Maximum likelihood estimator of a uniform distribution $U(\theta,k\theta)$?

Question

So pretty much what's the maximum likelihood estimator of a uniform distribution $U(\theta,k\theta)$ with $k>1$? I have tried a lot of methods but I can't get the answer right. With known k.

Answer 1

Assuming the parameter space for $\theta$ is $(0,\infty)$, let $L(\theta; x_1,\dots, x_n)$ be the likelihood function of a sample of $n$ $\mathcal{U}(\theta, k \theta)$ IIDRVs.

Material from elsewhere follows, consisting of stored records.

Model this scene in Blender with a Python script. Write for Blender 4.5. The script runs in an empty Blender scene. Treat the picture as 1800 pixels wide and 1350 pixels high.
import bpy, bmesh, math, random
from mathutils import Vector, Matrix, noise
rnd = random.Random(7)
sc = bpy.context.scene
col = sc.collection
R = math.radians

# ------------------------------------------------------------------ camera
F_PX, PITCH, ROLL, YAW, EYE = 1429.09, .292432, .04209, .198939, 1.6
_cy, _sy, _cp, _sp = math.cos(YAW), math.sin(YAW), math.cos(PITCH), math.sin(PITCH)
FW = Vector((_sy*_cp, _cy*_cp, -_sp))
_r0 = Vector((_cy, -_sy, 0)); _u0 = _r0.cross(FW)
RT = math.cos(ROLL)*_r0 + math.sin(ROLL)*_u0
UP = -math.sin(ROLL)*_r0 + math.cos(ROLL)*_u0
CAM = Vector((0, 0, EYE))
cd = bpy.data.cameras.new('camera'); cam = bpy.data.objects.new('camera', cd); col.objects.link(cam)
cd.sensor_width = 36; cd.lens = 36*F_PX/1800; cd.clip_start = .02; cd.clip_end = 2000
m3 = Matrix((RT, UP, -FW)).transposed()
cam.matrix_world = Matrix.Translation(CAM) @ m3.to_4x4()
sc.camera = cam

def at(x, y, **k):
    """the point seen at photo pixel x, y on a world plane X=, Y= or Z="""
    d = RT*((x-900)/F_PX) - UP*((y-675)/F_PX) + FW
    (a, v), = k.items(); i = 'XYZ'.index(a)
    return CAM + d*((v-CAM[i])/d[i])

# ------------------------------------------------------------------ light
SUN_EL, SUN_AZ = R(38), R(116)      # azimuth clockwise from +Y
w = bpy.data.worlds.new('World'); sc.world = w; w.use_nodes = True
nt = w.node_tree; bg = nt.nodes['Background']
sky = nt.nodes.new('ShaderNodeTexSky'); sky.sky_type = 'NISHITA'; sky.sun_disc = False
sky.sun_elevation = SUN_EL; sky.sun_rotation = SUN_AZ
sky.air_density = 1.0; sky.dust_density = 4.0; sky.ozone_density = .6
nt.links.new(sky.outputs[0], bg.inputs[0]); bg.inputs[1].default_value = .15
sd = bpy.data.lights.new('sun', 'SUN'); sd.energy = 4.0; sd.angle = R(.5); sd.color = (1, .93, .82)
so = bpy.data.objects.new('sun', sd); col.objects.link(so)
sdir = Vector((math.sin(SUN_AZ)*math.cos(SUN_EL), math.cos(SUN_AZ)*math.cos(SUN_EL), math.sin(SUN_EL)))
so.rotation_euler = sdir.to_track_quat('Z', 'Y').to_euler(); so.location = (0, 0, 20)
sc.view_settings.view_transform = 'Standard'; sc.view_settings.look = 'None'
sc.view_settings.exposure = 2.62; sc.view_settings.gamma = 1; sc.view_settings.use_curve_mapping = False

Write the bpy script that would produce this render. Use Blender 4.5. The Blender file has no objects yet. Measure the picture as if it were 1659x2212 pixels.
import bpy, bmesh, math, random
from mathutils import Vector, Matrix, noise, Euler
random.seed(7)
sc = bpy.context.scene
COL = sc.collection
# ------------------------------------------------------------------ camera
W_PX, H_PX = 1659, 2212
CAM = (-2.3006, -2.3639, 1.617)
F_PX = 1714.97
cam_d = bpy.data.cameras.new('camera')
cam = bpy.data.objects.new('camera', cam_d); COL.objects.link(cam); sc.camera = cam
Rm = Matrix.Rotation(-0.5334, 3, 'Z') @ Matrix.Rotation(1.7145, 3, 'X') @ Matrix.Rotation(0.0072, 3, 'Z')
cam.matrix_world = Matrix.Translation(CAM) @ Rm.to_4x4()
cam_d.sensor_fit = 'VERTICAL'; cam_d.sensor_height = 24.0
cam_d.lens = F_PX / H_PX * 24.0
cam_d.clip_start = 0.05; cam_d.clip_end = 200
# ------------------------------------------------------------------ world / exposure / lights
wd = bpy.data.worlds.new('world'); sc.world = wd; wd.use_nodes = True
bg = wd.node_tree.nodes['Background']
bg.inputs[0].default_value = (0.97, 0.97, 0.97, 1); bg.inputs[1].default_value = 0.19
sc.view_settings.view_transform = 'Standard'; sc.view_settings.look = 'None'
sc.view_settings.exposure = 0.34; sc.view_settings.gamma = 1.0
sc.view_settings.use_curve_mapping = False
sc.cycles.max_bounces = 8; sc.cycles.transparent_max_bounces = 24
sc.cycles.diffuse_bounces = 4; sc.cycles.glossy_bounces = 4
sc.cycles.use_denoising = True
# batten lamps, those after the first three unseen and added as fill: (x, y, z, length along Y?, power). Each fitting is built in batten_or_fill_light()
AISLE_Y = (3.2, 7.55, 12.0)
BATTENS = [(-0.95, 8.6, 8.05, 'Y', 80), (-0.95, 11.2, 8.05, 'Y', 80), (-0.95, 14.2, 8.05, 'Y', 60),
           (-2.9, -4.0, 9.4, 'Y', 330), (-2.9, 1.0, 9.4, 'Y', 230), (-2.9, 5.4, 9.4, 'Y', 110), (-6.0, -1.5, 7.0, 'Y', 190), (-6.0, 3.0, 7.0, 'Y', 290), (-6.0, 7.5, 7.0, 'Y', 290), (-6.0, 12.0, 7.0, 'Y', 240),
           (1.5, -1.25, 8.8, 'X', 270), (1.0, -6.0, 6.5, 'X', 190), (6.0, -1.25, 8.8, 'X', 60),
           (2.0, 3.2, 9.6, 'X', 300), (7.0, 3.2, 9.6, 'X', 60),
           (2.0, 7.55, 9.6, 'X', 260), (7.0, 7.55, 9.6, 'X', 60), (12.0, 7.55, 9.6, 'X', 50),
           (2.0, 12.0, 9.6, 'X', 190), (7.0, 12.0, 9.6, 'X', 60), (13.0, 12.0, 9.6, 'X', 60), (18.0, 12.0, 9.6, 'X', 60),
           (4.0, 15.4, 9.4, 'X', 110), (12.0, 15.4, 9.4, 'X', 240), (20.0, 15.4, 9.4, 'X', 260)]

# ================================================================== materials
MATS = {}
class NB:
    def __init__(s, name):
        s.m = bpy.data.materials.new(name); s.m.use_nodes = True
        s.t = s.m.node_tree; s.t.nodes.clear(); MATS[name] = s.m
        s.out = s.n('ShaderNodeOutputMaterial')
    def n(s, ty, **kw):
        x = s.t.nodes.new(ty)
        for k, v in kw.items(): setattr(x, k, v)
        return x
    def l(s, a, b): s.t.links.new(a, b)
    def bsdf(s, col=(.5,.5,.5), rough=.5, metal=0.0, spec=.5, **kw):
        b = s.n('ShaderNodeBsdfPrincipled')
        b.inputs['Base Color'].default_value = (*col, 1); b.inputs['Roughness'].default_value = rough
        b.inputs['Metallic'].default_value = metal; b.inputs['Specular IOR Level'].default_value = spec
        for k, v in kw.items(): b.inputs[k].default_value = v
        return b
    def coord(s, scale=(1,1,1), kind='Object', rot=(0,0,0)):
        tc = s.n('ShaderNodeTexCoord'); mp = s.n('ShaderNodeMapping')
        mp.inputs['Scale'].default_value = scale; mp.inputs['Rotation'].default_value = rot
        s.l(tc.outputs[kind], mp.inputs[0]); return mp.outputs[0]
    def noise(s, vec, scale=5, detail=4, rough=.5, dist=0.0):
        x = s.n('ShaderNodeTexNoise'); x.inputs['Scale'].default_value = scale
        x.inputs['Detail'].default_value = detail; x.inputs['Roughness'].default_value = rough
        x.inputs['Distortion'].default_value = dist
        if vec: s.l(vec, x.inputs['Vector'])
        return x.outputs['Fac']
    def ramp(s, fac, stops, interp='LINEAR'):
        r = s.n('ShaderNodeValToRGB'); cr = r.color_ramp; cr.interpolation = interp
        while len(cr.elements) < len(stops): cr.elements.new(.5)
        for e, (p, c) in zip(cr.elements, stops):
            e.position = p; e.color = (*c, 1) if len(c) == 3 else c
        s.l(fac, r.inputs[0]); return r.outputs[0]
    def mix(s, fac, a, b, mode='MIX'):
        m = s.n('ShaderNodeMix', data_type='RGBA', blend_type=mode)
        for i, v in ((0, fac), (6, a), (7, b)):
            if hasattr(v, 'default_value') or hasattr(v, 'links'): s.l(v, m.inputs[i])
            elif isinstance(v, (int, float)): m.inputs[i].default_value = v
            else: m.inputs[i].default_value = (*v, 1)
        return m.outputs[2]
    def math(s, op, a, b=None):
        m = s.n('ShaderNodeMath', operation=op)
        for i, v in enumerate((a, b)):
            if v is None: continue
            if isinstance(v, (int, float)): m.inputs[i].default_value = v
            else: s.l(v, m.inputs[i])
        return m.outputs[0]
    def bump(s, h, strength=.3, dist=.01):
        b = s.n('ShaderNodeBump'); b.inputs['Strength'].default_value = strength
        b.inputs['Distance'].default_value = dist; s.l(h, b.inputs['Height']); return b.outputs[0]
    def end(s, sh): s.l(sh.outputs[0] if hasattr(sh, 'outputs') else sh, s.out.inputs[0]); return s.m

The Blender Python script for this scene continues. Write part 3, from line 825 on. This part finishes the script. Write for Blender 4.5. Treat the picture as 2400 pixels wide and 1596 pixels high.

Then, $$L(\theta; x_1,\dotsc, x_n)=f(x_1,\dotsc, x_n; \theta)=f(x_1; \theta)\cdot \dotso \cdot f(x_n; \theta)$$ $$=\left(\frac{1}{\theta(k-1)}\right)^n \mathbb{1}_{\theta \leq x_1 \leq k \theta}(x_1) \cdot \dotso \cdot \mathbb{1}_{\theta \leq x_n \leq k \theta}(x_n)$$ $$=\left(\frac{1}{\theta(k-1)}\right)^n \mathbb{1}_{x_{(1)} \geq \theta} \mathbb{1}_{x_{(n)} \leq k\theta},$$ so $L(\theta;\cdot)$ is $\neq 0$ only on $[x_{(n)}/k, x_{(1)}]$, where $x_{(1)}$ is the minimum of $x_1,\dotsc, x_n$ and $x_{(n)}$ is the maximum.

We just need to show that $L$ is decreasing in $\theta$ on $[x_{(n)}/k, x_{(1)}],$ and then it follows $\hat{\theta}=x_{(n)}/k$ is the MLE.